Host a dozen or so revelers in a house meant for a single family over a holiday weekend and you’re pushing your luck. Today, we would run an electric snake (invented by Samuel Blanc in 1933) down the drain to get everything moving again. In ancient times, sewer snake probably had a totally different meaning…think cobra!
While they certainly did not have modern tools at their disposal, we can only speculate how these ancient plumbers and contractors plied their craft. Perhaps they built more ‘clean outs’ into their designs, perhaps they had tools so different in design and application from today’s that we would not recognize them as drain cleaning tools. Regardless, they managed to get the job done for thousands of years!
Foreign objects.
Indus Valley children probably had the same propensity as modern kids to flush toys down the drain, and I’m sure that the results smelled the same. Today’s contractor would likely begin with a closet auger, and then move on to an electric snake to either snag the object or push it into a larger pipe. Assuming that metallurgy in the Indus Valley had not reached the level where closet augers or sewer cables were readily available, they perhaps used the ancient equivalent flat rods made of metal, wood or raw-hide to batter the objects further down the pipe.
Dip in pipe.
Drainage systems are driven by gravity. In today’s world, pipes slope an inch every 8 feet, which is enough slope to keep liquids moving in the right direction. Assuming that Indus Valley pipes were approximately the same in design and function, they would fall victim to the same problems when subsidence, earthquakes and other physical damage changed the pitch of the drain. Modern drain specialists would use pipe inspection video devices and pipe locators (which came on the scene in the mid-1990s) to visually determine the extent of the dip, and then make a ‘surgical’ repair, either digging up the affected area or doing a pipe bursting/replacement job. In ancient times the only option would be to dig up and replace the entire pipe.
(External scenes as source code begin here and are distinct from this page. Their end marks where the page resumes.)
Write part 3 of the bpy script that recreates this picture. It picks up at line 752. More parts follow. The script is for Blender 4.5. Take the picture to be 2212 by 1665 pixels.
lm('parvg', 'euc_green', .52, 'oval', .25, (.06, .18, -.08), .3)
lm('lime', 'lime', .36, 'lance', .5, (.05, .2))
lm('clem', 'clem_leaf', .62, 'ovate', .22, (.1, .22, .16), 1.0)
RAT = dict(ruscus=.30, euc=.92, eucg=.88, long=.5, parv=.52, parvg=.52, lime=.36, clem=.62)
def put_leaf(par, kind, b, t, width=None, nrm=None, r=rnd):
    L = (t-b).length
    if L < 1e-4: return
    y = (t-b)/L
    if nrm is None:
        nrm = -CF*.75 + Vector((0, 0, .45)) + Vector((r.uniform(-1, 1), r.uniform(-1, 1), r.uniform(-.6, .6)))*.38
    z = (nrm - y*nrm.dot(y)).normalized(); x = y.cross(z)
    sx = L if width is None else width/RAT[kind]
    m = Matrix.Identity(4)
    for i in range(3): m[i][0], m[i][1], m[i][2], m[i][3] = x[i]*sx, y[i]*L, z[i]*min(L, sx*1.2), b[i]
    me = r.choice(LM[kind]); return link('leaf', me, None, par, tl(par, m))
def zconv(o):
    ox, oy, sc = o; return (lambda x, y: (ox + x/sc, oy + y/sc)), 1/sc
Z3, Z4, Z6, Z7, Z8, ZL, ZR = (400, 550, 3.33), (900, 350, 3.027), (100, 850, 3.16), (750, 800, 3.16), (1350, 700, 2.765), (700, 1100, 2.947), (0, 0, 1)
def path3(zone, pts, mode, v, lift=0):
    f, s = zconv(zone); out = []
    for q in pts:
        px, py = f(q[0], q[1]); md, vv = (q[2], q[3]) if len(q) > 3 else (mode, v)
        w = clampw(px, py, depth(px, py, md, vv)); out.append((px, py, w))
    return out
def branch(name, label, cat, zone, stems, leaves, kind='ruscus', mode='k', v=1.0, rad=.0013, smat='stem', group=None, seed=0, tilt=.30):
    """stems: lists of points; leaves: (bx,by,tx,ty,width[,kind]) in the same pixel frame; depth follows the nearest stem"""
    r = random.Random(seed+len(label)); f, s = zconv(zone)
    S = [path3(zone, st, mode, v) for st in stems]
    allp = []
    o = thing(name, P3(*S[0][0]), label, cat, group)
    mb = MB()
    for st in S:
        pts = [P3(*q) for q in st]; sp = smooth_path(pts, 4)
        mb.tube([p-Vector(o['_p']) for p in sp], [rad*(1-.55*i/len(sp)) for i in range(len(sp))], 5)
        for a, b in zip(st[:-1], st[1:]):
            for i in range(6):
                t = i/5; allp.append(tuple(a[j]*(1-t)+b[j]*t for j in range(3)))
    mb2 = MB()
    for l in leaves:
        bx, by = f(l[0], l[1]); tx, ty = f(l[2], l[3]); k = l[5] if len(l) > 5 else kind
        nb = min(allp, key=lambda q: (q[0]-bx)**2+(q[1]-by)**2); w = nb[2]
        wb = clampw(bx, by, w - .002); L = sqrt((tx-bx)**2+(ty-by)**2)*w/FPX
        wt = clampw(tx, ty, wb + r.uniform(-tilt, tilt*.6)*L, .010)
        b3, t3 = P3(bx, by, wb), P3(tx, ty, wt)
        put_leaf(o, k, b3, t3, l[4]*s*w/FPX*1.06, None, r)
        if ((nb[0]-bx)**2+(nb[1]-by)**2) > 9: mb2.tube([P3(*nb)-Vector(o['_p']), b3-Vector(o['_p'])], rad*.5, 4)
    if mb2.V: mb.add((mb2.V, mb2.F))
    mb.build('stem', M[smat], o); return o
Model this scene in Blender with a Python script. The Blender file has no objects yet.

Root incursion/break in pipe.
Roots tend to be the test of a drain-cleaner’s mettle. In today’s world the tool of choice would be the electric sewer snake, armed with a healthy dose of patience and an arsenal of serrated cutting heads to saw through the root mass. Indus Valley craftsmen would be looking at a pipe replacement job when faced with a similar challenge, unless root munching rodents were part of their toolboxes.
Soft stoppages.
In the modern world, when we hear soft stoppage we think grease and sand, and it is likely that these were persistent problems in the Indus Valley as well. Modern drain cleaners turn to high pressure water jetters to scour grease and sand from inside pipes.
Before the advent of ‘Jetters’ in the 1980s, the only option was to use side cutter blades to scape/loosen/push the soft stoppage down the line until it broke up and flowed away. We really don’t know how the ancients cleared sand and grease from their drainage systems, but since their public works were operational for millennia, they must have developed practical solutions to these problems, using the same intelligence and creativity demonstrated by today’s contractors.
Although the technology of waste removal has been around for at least 5,000 years, the past few decades have witnessed a veritable explosion of new and sophisticated weapons in the ancient and never-ending quest to keep our sewers and drains clear and open for business.
The modern electric cable-style drain cleaning machines, when outfitted with a power feed and hardened steel cutters, made the job of opening a closed drain downright easy compared to the efforts expended by previous generations. Indeed, the hardest part of the job is often getting the machine out of your truck, across a soggy lawn, and down the basement steps! The invention of high pressure water jetters has given modern day contractors a tremendously effective tool against soft stoppages that our progenitors could only have dreamed of. And pipe inspection sewer cameras and location systems have gone from a novelty to a necessity in only 20 years, letting us operate with exact information instead of guesswork.
So, the next time you complain about the physically demanding, dirty and often thankless job of protecting the greatest public health invention in history, remind yourself how lucky you were to be born today as opposed to 5,000 years ago!